A 10 de Novembro, pelas dezoito horas, o Alto Comissário leu uma proclamação em nome da República Portuguesa, reconhecendo a independência do Estado Angolano e a entrega da soberania ao povo angolano a quem compete decidir das formas do exercício da soberania, após o que a última bandeira portuguesa símbolo da soberania portuguesa em África foi arriada e o Alto Comissário e comitiva embarcaram numa fragata da Marinha de Guerra Portuguesa [19] . Às zero horas de dia 11 de Novembro de 1975 estava fora das águas territoriais angolanas, navegando rumo a Portugal, enquanto o Dr. Agostinho Neto proclamava solenemente a República Popular de Angola, enquanto a FNLA e A UNITA proclamavam no Uíge e no Huambo a República Democrática de Angola, sem sucesso.
Foi a única ex-colónia onde se proclamou a independência sem a presença de representantes oficiais de Portugal. Lamento o que considero um grave erro histórico que teve consequências no relacionamento entre os dois países, vindo Portugal a ser o 83.º país a reconhecer, tardiamente, o país independente que nascera da sua antiga colónia.
[1] Total de mortos: 8.290, sendo 3.258 em Angola.
Total de deficientes: cerca de 30.000
[2] Correia, Pezarat: “Descolonização de Angola – A jóia da coroa do império português”, 1991, p.66
[3] idem, p.86
[4] Idem, p.96
[5] Idem, p.101
[6] Idem, p.104
[7] idem, p.105
[8] idem, p.107
[9] idem, p.125
[10] De acordo com a decisão da OUA, Bandung, 1965 (Nota do autor)
[11] Neste tocante, seria interessante tentar obter o depoimento do Dr. Vasco Vieira de Almeida, ministro da economia do Governo de Transição, uma das pastas ocupadas por um representante português (nota do autor).

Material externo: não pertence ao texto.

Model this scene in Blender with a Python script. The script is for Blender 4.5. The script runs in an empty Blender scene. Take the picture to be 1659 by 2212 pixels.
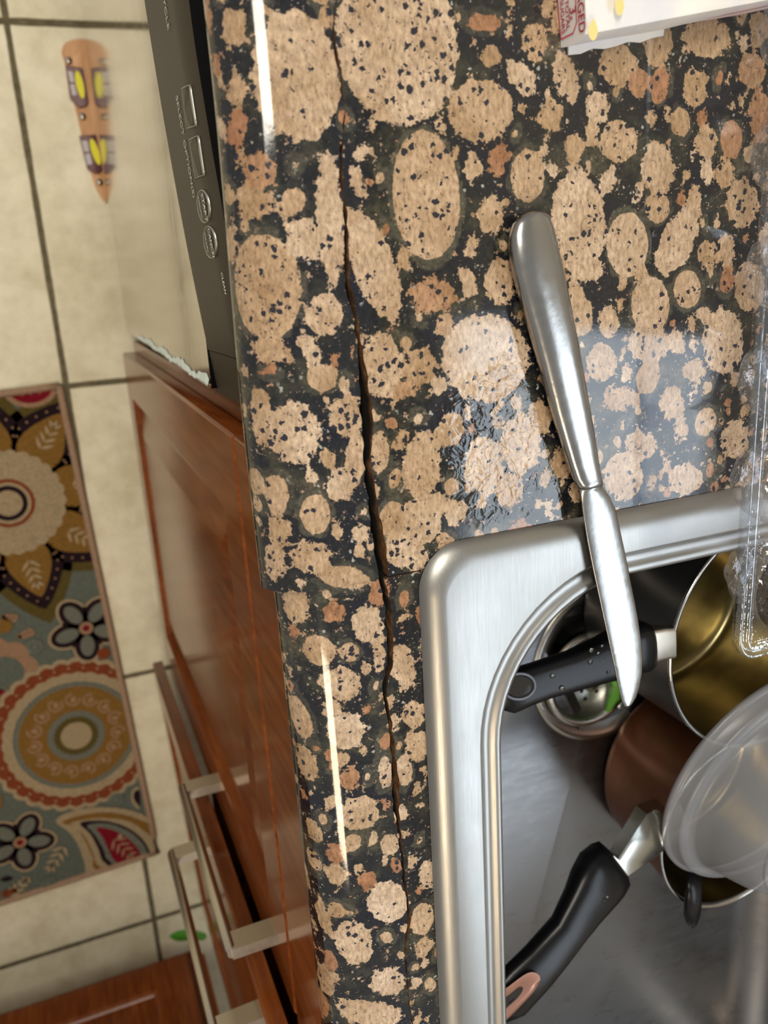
import bpy, bmesh, math, random
import numpy as np
from mathutils import Vector, Matrix
random.seed(7); rng = np.random.default_rng(7)
scene = bpy.context.scene
col = scene.collection

# ------------------------------------------------------------------ camera
F_PX = 1815.6
RW = np.array([[0.92529795, -0.05712422, 0.37491402],
               [0.15746483, 0.9572161, -0.2427801],
               [-0.34500511, 0.2836797, 0.89470515]])       # rows: camera axes in world axes
CAM = np.array([0.0, 0.0, 0.31])                            # 31 cm above the worktop (z = 0)
cam_d = bpy.data.cameras.new('camera'); cam = bpy.data.objects.new('camera', cam_d); col.objects.link(cam)
cam_d.sensor_fit = 'VERTICAL'; cam_d.sensor_height = 24.0
cam_d.lens = F_PX / 2212 * 24.0
cam_d.clip_start = 0.01; cam_d.clip_end = 50
M = Matrix([[RW[0][0], RW[1][0], RW[2][0], CAM[0]], [RW[0][1], RW[1][1], RW[2][1], CAM[1]], [RW[0][2], RW[1][2], RW[2][2], CAM[2]], [0, 0, 0, 1]])
cam.matrix_world = M
cam_d.dof.use_dof = True; cam_d.dof.focus_distance = 0.40; cam_d.dof.aperture_fstop = 7.0
scene.camera = cam

# ------------------------------------------------------------------ light
w = bpy.data.worlds.new('world'); scene.world = w; w.use_nodes = True
w.node_tree.nodes['Background'].inputs[0].default_value = (0.92, 0.87, 0.80, 1)
w.node_tree.nodes['Background'].inputs[1].default_value = 0.34
def area(name, loc, rot, sx, sy, power, colr):
    l = bpy.data.lights.new(name, 'AREA'); l.shape = 'RECTANGLE'; l.size = sx; l.size_y = sy
    l.energy = power; l.color = colr
    o = bpy.data.objects.new(name, l); col.objects.link(o); o.location = loc; o.rotation_euler = rot
    return o
area('ceiling_lamp', (-0.50, 0.88, 1.50), (0, 0, 0), 0.46, 1.20, 26, (1.0, 0.93, 0.80))
area('ceiling_lamp', (-0.46, -1.25, 1.50), (0, 0, 0), 0.34, 0.60, 10, (1.0, 0.80, 0.56))
area('window_daylight', (0.80, -0.66, 0.95), (0, math.radians(90), 0), 1.10, 1.30, 19, (0.78, 0.89, 1.0))
scene.view_settings.view_transform = 'Standard'; scene.view_settings.look = 'None'
scene.view_settings.gamma = 1.0; scene.view_settings.use_curve_mapping = False
scene.view_settings.exposure = 0.35

# ------------------------------------------------------------------ helpers
def at(px, py, z=0.0):
    """photo pixel -> world point on the horizontal plane at height z"""
    d = RW.T @ np.array([px - 829.5, -(py - 1106.0), -F_PX])
    return CAM + d * ((z - CAM[2]) / d[2])
def atX(px, py, X):
    d = RW.T @ np.array([px - 829.5, -(py - 1106.0), -F_PX])
    return CAM + d * ((X - CAM[0]) / d[0])

ORG = {}
def tag(o, label=None, cat=None, group=None, kind=None):
    if label: o['label'] = label
    if cat: o['category'] = cat
    if group: o['group'] = group
    if kind: o['kind'] = kind
    return o
def empty(name, loc, label=None, cat=None, group=None, kind=None):
    o = bpy.data.objects.new(name, None); o.empty_display_size = 0.02
    col.objects.link(o); o.location = loc; ORG[o.name] = np.array(loc, float)
    return tag(o, label, cat, group, kind)
def build(name, V, Fc, mats, parent=None, smooth=False, fm=None, org=None, angle=None):
    """world-space verts -> one linked mesh object (a child when parent is given)"""
    V = np.array(V, float)
    if parent is not None: og = ORG[parent.name]
    else: og = np.array(org if org is not None else [V[:, 0].mean(), V[:, 1].mean(), V[:, 2].min()], float)
    me = bpy.data.meshes.new(name)
    me.from_pydata([tuple(v) for v in (V - og)], [], Fc)
    if not isinstance(mats, (list, tuple)): mats = [mats]
    for m in mats: me.materials.append(m)
    if fm is not None: me.polygons.foreach_set('material_index', fm)
    bm = bmesh.new(); bm.from_mesh(me); bmesh.ops.recalc_face_normals(bm, faces=bm.faces) if fm is None or len(Fc) < 4000 else None
    bm.to_mesh(me); bm.free()
    if smooth:
        me.polygons.foreach_set('use_smooth', [True] * len(me.polygons))
        if angle:
            me.set_sharp_from_angle(angle=math.radians(angle))
    me.update()
    o = bpy.data.objects.new(name, me); col.objects.link(o)
    if parent is not None: o.parent = parent
    if parent is None: o.location = og
    ORG[o.name] = og
    return o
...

[12] Melo Antunes considera na sua entrevista Maria Manuela Cruzeiro, «...que nunca deveríamos ter aceitado a marcação de uma data para a independência sem que estivesse preenchida a condição fundamental da formação de um exército único, esse foi para mim o maior erro e que, obviamente, depois arrastou muitos outros.» p.168
[13] Comissão de Coordenação do Programa (MFA) em Angola
[14] Neste ponto discordo da afirmação de Melo Antunes na sua entrevista a Maria Manuela Cruzeiro, p.174, pois a posição do MFA de Angola era a de considerar necessário atitudes firmes perante os Movimentos para manutenção do controlo do processo de descolonização, enquanto era tempo. A passividade e tibieza de atitudes que começaram no dia da tomada de posse do Governo de Transição perante o rapto do representante dos Catangueses em Luanda pela FNLA, apenas contribuiu para a escalada que se verificou por parte, sobretudo, da FNLA e do MPLA (nota do autor).
[15] Correia, P., p.141
[16] idem, p.142
[17] idem, p.143
[18] idem, p.167
[19] O Almirante Leonel Cardoso tentou entregar a última bandeira portuguesa a flutuar em Angola a uma entidade que a recebesse e preservasse como símbolo derradeiro de um ciclo histórico que terminara. Percorreu vários departamentos do Estado sem que nenhum aceitasse esse legado. A última vez que falei com ele sobre o assunto, informou-me que guardava a bandeira em sua casa pois ninguém a quisera receber. O Senhor Almirante faleceu há alguns anos. Desconheço o paradeiro daquele símbolo (nota do autor).